Density waves in protoplanetary discs excited by eccentric planets: linear theory

Spiral density waves observed in protoplanetary discs have often been used to infer the presence of embedded planets. This inference relies both on simulations as well as the linear theory of planet-disc interaction developed for planets on circular orbits to predict the morphology of the density wake. In this work, we develop and implement a linear framework for calculating the structure of the density wave in a gaseous disc driven by an eccentric planet. Our approach takes into account both the essential azimuthal and temporal periodicities of the problem, allowing us to treat any periodic perturbing potential (i.e. not only that of an eccentric planet).

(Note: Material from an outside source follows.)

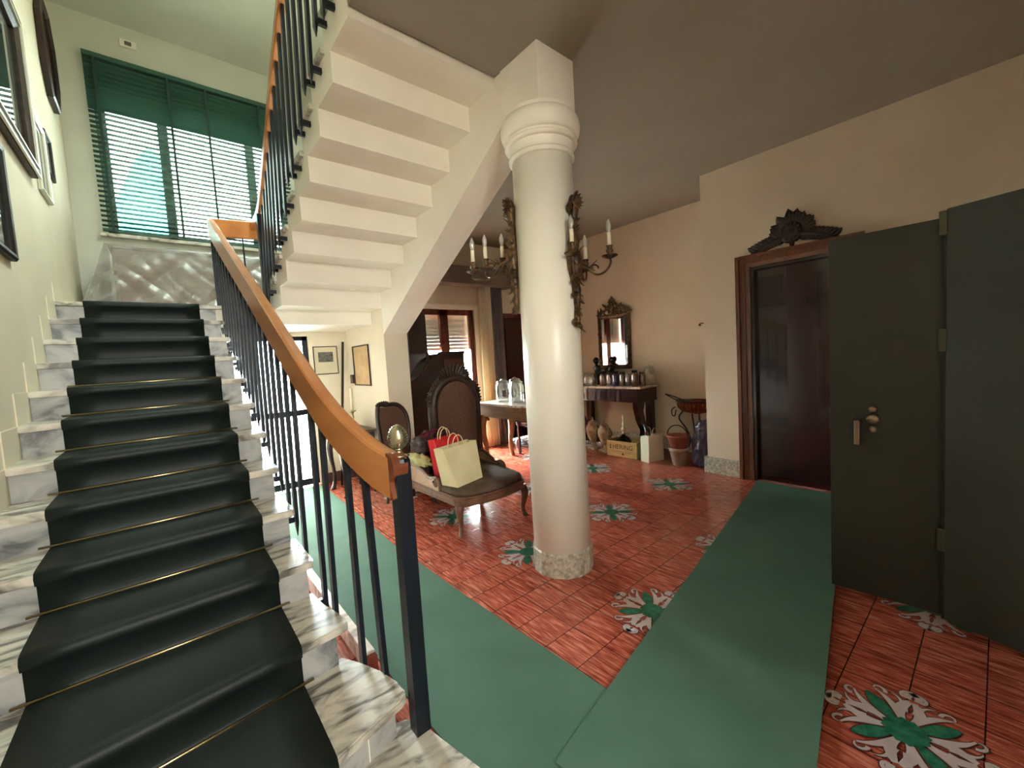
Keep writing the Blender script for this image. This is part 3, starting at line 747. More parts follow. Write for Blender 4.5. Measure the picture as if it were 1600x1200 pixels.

We test our framework by calculating the morphology of the density waves excited by an eccentric, low-mass planet embedded in a globally isothermal disc and compare our results to the recent direct numerical simulations (and heuristic wavelet analysis) of the same problem by Zhu and Zhang. We find excellent agreement with the numerical simulations, capturing all the complex eccentric features including spiral bifurcations, wave crossings, and planet-wave detachments, with improved accuracy and detail compared with the wavelet method. This illustrates the power of our linear framework in reproducing the morphology of complicated time-dependent density wakes, presenting it as a valuable tool for future studies of eccentric planet-disc interactions.